Banking On Purpose

Bankers’ mission is to give people easy, reliable and pleasant access to their money and help them keep and multiply it so they live better lives. Easy, right? Wrong. So heartbreakingly wrong for both parties.

Quid Prodes?

We live in an age where much is being said about working with purpose, having one both as individuals and as workers in the establishment.

For some parts of society, recognizing their purpose and rallying around it is straightforward and an easy enterprise. Those who find themselves working in a charity, any type of not-for-profit or a governmental body are very clear what the stated purpose is and as they are normal, decent human beings they can find it within themselves to strongly resonate with it and make it their life’s work while being part of the respective organizations in an organic, non-mandated way.

After all, it isn’t difficult to feel passionate about safeguarding children or even pandas, bettering roads or legislation. These employees have the luxury of an entire machinery working so they achieve that and while they endure the same organizational trappings as the rest of us, the overall goal is bigger than them and ever present to remind them it’s a worthwhile enterprise even when it may become hard or painful.

For those of us in any type of commercial set-up, in any kind of industry things start becoming slightly murkier as we are all intensely aware of the fact that the main reason of being for the organization is its ability to generate a profit.

For Love Nor Money

As soon as profit is unveiled as the driver behind an enterprise it almost immediately throws its higher aspirations into question.
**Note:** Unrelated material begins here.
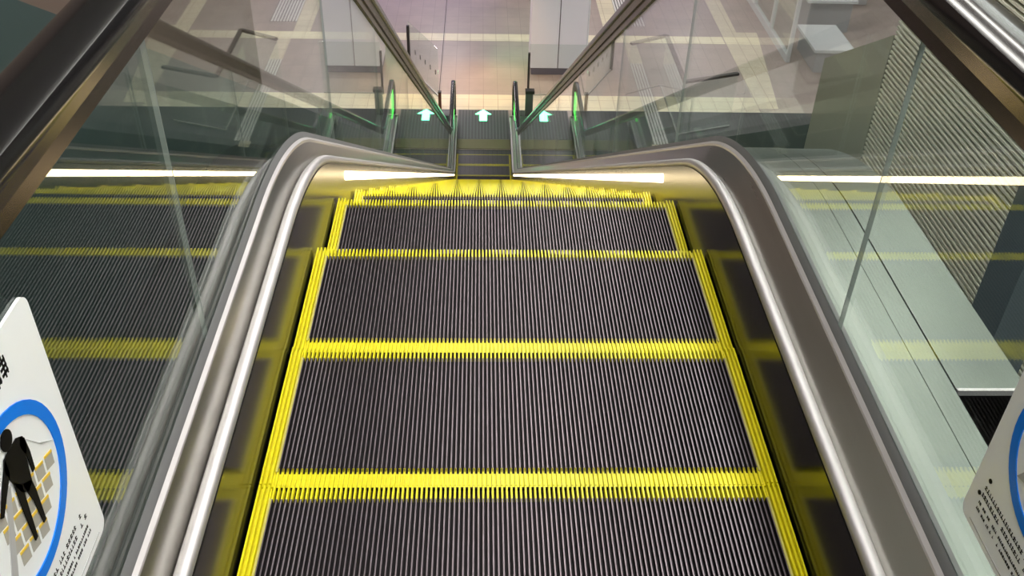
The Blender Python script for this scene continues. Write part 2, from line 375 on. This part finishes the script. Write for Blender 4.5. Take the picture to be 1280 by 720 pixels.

We’ve come to distrust company’s mission statements dripped in idealistic values and dismiss them in our hearts of hearts as being a front for their real purpose of making money.

With lack of trust and love for big corporations being one of the few unifying factors in western society today, truly believing them when they say their intent is to make the customer happy by providing something worthwhile to them is hard if not impossible to stomach.

This extends to smaller enterprise and even start-ups although paradoxically we don’t believe the latter’s declarations as we feel they “can’t afford the lofty aspirations and business may dictate they sell out”.

No one gets more disdain and mistrust in the game of “why do it other than the $” than the banks and implicitly bankers.

Dog Foods

The reason the term “eating one’s own dog food” was invented is because this is not a given that the makers of a product are simultaneously its consumers. In fact, in most industries, this is the case. The set of people who design, fabricate and commercialize a certain product or service are simply not its main segment of purchasers, hence a lot is being done to help them think as if they were.

In fact, the more luxury the item or niche the service, the less likely that anyone in the team ever comes in direct contact with it as a consumer hence the enterprise will have to rely on external data input to know how their consumers react to their offering.

This makes having a genuine and authentic purpose even more difficult as the more removed the employee are from being a consumer the less they truly believe in it and its contribution to the lives of those it touches.

Equally, some products or services have such dry propositions in terms of being invisible infrastructure that while potentially a consumer, it’s hard to believe in its place in the lives of those that avail themselves of it.

Infrastructural industries such as energy or telephony alongside high-end luxury makers, all struggle terribly to concoct, articulate and imbue purpose in their employee.

In banking, this is not an issue. No banker is far removed from the act of banking and none has zero relationship with their money. There’s no denying the daily consumption of the proverbial dog food.

The Russian Tragedy

For many bankers, whether they will admit it or not, their job is the source of much internal turmoil. The cognitive dissonance of being viscerally aware of how they are not offering the right service and the inability to do anything about it, in particular within the constraints of the organizations or really, their own personal limitations that force them to turn a blind eye to evident means of innovation and progress to protect their position is a dramatic daily crisis of consciousness.

For many bankers, the drama involves a split personality state where they go from the Consumer on their shoulder trying to go about their day using money and encountering all manners of hurdles and challenges when they know they deserve smooth sailing to Banker sitting in yet another meeting that circles around the same big themes of a few years ago and ends with a promise of documents being emailed and even more consulting-speak being thrown in.

Banking today has all the makings of a Cehov or Tolstoy drama.

Where does purpose fit in this sad state of affairs? How are bankers to think of lofty ideals such as making the financial lives of the consumers better when every minute of their working lives seems so far removed from that? How are they to authentically believe they can affect someone’s existence in a positive fashion from inside this carrousel of meetings, consulting speak, brutal office politics, organizational rot, and a whirlwind of technology and regulation?

The answer has to lay with courage. If they are brave enough to withstand the pressure and increase their “Consumer” time, gradually but surely, until they remain firmly anchored in that one state, that one persona that has the obvious demands but also the common sense answers, then they will naturally want what’s best for that Consumer, themselves, and accomplish it.